RAW DATA:
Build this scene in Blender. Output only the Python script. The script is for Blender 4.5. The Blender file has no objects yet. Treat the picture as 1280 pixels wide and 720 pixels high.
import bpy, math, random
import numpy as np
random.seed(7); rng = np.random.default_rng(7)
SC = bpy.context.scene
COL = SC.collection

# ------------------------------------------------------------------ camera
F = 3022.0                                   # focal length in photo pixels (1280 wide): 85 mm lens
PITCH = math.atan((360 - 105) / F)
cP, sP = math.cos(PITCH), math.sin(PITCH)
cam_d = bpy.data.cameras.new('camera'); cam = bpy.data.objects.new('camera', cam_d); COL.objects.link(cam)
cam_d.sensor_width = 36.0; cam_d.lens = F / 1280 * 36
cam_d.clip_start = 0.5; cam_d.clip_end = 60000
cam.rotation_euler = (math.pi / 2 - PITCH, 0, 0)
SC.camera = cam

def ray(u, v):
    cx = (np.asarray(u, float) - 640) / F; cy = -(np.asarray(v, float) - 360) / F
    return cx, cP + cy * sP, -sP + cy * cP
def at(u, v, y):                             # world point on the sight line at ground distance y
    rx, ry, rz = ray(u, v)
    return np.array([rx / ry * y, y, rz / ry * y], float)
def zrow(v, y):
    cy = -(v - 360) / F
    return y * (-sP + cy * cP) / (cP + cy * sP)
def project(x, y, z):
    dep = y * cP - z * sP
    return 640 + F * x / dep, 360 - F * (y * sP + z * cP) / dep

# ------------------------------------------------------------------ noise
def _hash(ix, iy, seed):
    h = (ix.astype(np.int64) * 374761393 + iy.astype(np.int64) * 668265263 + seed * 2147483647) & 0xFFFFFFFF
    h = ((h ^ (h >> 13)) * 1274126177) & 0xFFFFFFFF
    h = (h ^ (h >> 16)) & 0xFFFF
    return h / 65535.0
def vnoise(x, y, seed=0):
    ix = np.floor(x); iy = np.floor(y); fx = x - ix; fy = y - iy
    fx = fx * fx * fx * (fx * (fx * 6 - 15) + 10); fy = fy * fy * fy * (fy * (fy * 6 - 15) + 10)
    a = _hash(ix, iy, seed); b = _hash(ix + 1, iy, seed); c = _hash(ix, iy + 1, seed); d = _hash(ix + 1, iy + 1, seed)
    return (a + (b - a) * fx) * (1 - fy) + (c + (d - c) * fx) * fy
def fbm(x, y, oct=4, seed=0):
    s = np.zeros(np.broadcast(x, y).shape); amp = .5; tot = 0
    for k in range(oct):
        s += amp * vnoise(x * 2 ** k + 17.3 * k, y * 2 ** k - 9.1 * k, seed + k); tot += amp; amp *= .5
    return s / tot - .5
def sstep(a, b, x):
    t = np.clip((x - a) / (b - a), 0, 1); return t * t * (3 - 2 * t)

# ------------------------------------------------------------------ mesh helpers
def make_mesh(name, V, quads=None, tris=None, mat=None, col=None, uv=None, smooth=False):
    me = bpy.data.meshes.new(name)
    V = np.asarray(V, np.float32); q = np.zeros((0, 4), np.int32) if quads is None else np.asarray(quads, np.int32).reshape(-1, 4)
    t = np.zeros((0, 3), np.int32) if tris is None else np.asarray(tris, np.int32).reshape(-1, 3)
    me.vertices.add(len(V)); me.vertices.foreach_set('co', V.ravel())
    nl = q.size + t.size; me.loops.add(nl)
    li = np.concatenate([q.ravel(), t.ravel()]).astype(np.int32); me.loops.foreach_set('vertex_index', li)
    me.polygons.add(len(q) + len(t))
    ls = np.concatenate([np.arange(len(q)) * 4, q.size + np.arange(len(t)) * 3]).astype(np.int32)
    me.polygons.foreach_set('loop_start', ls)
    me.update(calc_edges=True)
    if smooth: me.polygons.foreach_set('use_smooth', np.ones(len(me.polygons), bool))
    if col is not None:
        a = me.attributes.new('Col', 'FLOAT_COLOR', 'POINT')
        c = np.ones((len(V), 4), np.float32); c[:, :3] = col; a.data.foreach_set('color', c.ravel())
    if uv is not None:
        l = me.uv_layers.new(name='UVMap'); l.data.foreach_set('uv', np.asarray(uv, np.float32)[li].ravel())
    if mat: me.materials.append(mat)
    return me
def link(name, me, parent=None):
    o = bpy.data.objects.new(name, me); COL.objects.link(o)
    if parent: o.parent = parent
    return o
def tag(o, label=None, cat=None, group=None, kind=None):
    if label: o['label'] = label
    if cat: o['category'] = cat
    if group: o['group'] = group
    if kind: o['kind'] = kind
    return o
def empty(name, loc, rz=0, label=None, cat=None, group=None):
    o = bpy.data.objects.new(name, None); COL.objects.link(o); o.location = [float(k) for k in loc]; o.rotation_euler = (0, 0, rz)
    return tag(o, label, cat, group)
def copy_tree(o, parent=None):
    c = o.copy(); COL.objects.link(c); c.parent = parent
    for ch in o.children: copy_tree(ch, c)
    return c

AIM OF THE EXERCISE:
Reproduce the listing shown above in its entirety, exactly.

WRITTEN REPLY:
Build this scene in Blender. Output only the Python script. The script is for Blender 4.5. The Blender file has no objects yet. Treat the picture as 1280 pixels wide and 720 pixels high.
import bpy, math, random
import numpy as np
random.seed(7); rng = np.random.default_rng(7)
SC = bpy.context.scene
COL = SC.collection

# ------------------------------------------------------------------ camera
F = 3022.0                                   # focal length in photo pixels (1280 wide): 85 mm lens
PITCH = math.atan((360 - 105) / F)
cP, sP = math.cos(PITCH), math.sin(PITCH)
cam_d = bpy.data.cameras.new('camera'); cam = bpy.data.objects.new('camera', cam_d); COL.objects.link(cam)
cam_d.sensor_width = 36.0; cam_d.lens = F / 1280 * 36
cam_d.clip_start = 0.5; cam_d.clip_end = 60000
cam.rotation_euler = (math.pi / 2 - PITCH, 0, 0)
SC.camera = cam

def ray(u, v):
    cx = (np.asarray(u, float) - 640) / F; cy = -(np.asarray(v, float) - 360) / F
    return cx, cP + cy * sP, -sP + cy * cP
def at(u, v, y):                             # world point on the sight line at ground distance y
    rx, ry, rz = ray(u, v)
    return np.array([rx / ry * y, y, rz / ry * y], float)
def zrow(v, y):
    cy = -(v - 360) / F
    return y * (-sP + cy * cP) / (cP + cy * sP)
def project(x, y, z):
    dep = y * cP - z * sP
    return 640 + F * x / dep, 360 - F * (y * sP + z * cP) / dep

# ------------------------------------------------------------------ noise
def _hash(ix, iy, seed):
    h = (ix.astype(np.int64) * 374761393 + iy.astype(np.int64) * 668265263 + seed * 2147483647) & 0xFFFFFFFF
    h = ((h ^ (h >> 13)) * 1274126177) & 0xFFFFFFFF
    h = (h ^ (h >> 16)) & 0xFFFF
    return h / 65535.0
def vnoise(x, y, seed=0):
    ix = np.floor(x); iy = np.floor(y); fx = x - ix; fy = y - iy
    fx = fx * fx * fx * (fx * (fx * 6 - 15) + 10); fy = fy * fy * fy * (fy * (fy * 6 - 15) + 10)
    a = _hash(ix, iy, seed); b = _hash(ix + 1, iy, seed); c = _hash(ix, iy + 1, seed); d = _hash(ix + 1, iy + 1, seed)
    return (a + (b - a) * fx) * (1 - fy) + (c + (d - c) * fx) * fy
def fbm(x, y, oct=4, seed=0):
    s = np.zeros(np.broadcast(x, y).shape); amp = .5; tot = 0
    for k in range(oct):
        s += amp * vnoise(x * 2 ** k + 17.3 * k, y * 2 ** k - 9.1 * k, seed + k); tot += amp; amp *= .5
    return s / tot - .5
def sstep(a, b, x):
    t = np.clip((x - a) / (b - a), 0, 1); return t * t * (3 - 2 * t)

# ------------------------------------------------------------------ mesh helpers
def make_mesh(name, V, quads=None, tris=None, mat=None, col=None, uv=None, smooth=False):
    me = bpy.data.meshes.new(name)
    V = np.asarray(V, np.float32); q = np.zeros((0, 4), np.int32) if quads is None else np.asarray(quads, np.int32).reshape(-1, 4)
    t = np.zeros((0, 3), np.int32) if tris is None else np.asarray(tris, np.int32).reshape(-1, 3)
    me.vertices.add(len(V)); me.vertices.foreach_set('co', V.ravel())
    nl = q.size + t.size; me.loops.add(nl)
    li = np.concatenate([q.ravel(), t.ravel()]).astype(np.int32); me.loops.foreach_set('vertex_index', li)
    me.polygons.add(len(q) + len(t))
    ls = np.concatenate([np.arange(len(q)) * 4, q.size + np.arange(len(t)) * 3]).astype(np.int32)
    me.polygons.foreach_set('loop_start', ls)
    me.update(calc_edges=True)
    if smooth: me.polygons.foreach_set('use_smooth', np.ones(len(me.polygons), bool))
    if col is not None:
        a = me.attributes.new('Col', 'FLOAT_COLOR', 'POINT')
        c = np.ones((len(V), 4), np.float32); c[:, :3] = col; a.data.foreach_set('color', c.ravel())
    if uv is not None:
        l = me.uv_layers.new(name='UVMap'); l.data.foreach_set('uv', np.asarray(uv, np.float32)[li].ravel())
    if mat: me.materials.append(mat)
    return me
def link(name, me, parent=None):
    o = bpy.data.objects.new(name, me); COL.objects.link(o)
    if parent: o.parent = parent
    return o
def tag(o, label=None, cat=None, group=None, kind=None):
    if label: o['label'] = label
    if cat: o['category'] = cat
    if group: o['group'] = group
    if kind: o['kind'] = kind
    return o
def empty(name, loc, rz=0, label=None, cat=None, group=None):
    o = bpy.data.objects.new(name, None); COL.objects.link(o); o.location = [float(k) for k in loc]; o.rotation_euler = (0, 0, rz)
    return tag(o, label, cat, group)
def copy_tree(o, parent=None):
    c = o.copy(); COL.objects.link(c); c.parent = parent
    for ch in o.children: copy_tree(ch, c)
    return c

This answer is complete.